Szczegóły grupy Prywatna

administrators

Administracja

Lista członków

  • RE: Nierównoliczność liczb rzeczywistych i naturalnych

    @Fizyk-od-czapy W zasadzie nawet nie pewnie, a na pewno.

    Budujemy zbiór liczb naturalnych konstrukcją von Neumanna. Pozdzbiory liczb naturalnych utożsamiamy z liczbami rzeczywistymi. Liczby rzeczywiste utożsamiamy z punktami na prostej - i voila, mamy punkty, z których każdy jest liczbą rzeczywistą, a więc podzbiorem liczb naturalnych, a więc zbiorem.

    A potem pary, trójki itd. liczb rzeczywistych można wykorzystać do modelowania wyżej wymiarowych przestrzeni, z tymi parami/trójkami/... jako punktami.

    napisane w Ogólne dyskusje
  • RE: Nierównoliczność liczb rzeczywistych i naturalnych

    @Maciej Punkt nie jest pojęciem z zakresu teorii mnogości.

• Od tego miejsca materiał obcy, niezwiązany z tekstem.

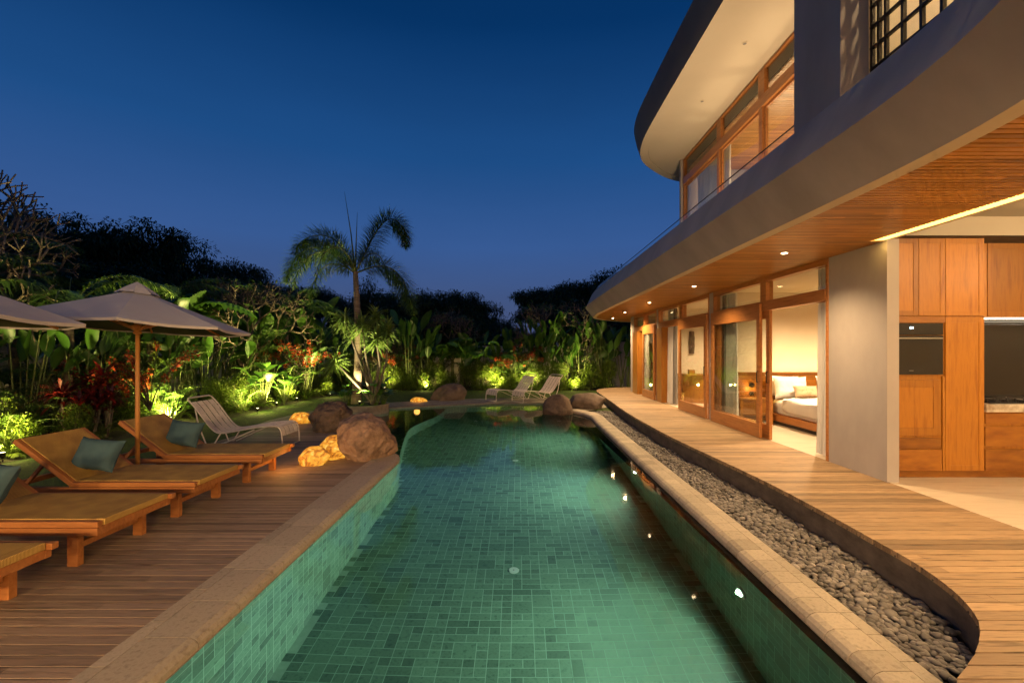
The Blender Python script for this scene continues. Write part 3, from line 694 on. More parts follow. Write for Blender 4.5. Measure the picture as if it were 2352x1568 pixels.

    Choć pewnie można by było modelować punkty zbiorami, podobnie jak liczby naturalne.

    napisane w Ogólne dyskusje
  • RE: Nierównoliczność liczb rzeczywistych i naturalnych

    @Maciej napisał w Nierównoliczność liczb rzeczywistych i naturalnych:

    Z tego wynika, że "wszystko jest zbiorem".

    W ramach teorii mnogości, w zasadzie tak. Zresztą już o tym wspominałem.

    napisane w Ogólne dyskusje
  • RE: Nierównoliczność liczb rzeczywistych i naturalnych

    @Maciej napisał w Nierównoliczność liczb rzeczywistych i naturalnych:

    P(A) to urojenie.

    P(A) to zbiór o bardzo prostej definicji. Twoje problemy ze zrozumieniem tego są wyłącznie Twoimi problemami.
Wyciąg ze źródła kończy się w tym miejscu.